There are manuscripts and other materials relating to his dozen books, including the bestselling 1977 novel “True Confessions” and “Monster: Living off the Big Screen,” his 1997 account of the couple’s eight years (and 27 drafts) of work on the movie “Up Close and Personal.”

The archive also includes the extensive research for his journalistic projects, including letters he exchanged with the convicted killer of Brandon Teena, who Dunne wrote about in a 1997 New Yorker article that became the basis for the movie “Boys Don’t Cry.” (Almost every letter from the killer, Golia said, “mentions that he was reading a Didion book.”)

While there are no diaries, the collection includes Didion’s datebooks, which show detailed records of meetings, social engagements and research trips, as well as whole weeks where Didion (who wrote about her chronic migraines in her 1968 essay “In Bed”) put a diagonal slash through days at a time, adding a single word: “headache.”

And those parties?

“She was both poetic and military in her approach to dinner party planning,” Golia said. “It was clearly an experience. Everything was curated.” As for the cuisine, Golia said, “the first thing I noticed was that she had a real commitment to Chantilly cream.”
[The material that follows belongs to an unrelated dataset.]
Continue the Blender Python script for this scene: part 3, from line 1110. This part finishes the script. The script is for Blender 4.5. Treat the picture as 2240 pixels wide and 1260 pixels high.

The archive includes condolence letters Didion received after the deaths of Dunne, in 2003, and their daughter, Quintana Roo, two years later. And there’s also the copy of “The Year of Magical Thinking” that she brought on book tour, with passages marked with Dunne’s embossed notecards (and sometimes annotated, Golia said, with revisions for future editions).

Kiely said the papers should be processed by early 2025, at which point the collection will be open without any restrictions to scholars, biographers and (like virtually all of its holdings) anyone else with a library card.

The library expects it to become one of its most heavily used collections. “I’m both looking forward to it,” Kiely said, with a laugh, “and slightly afraid.”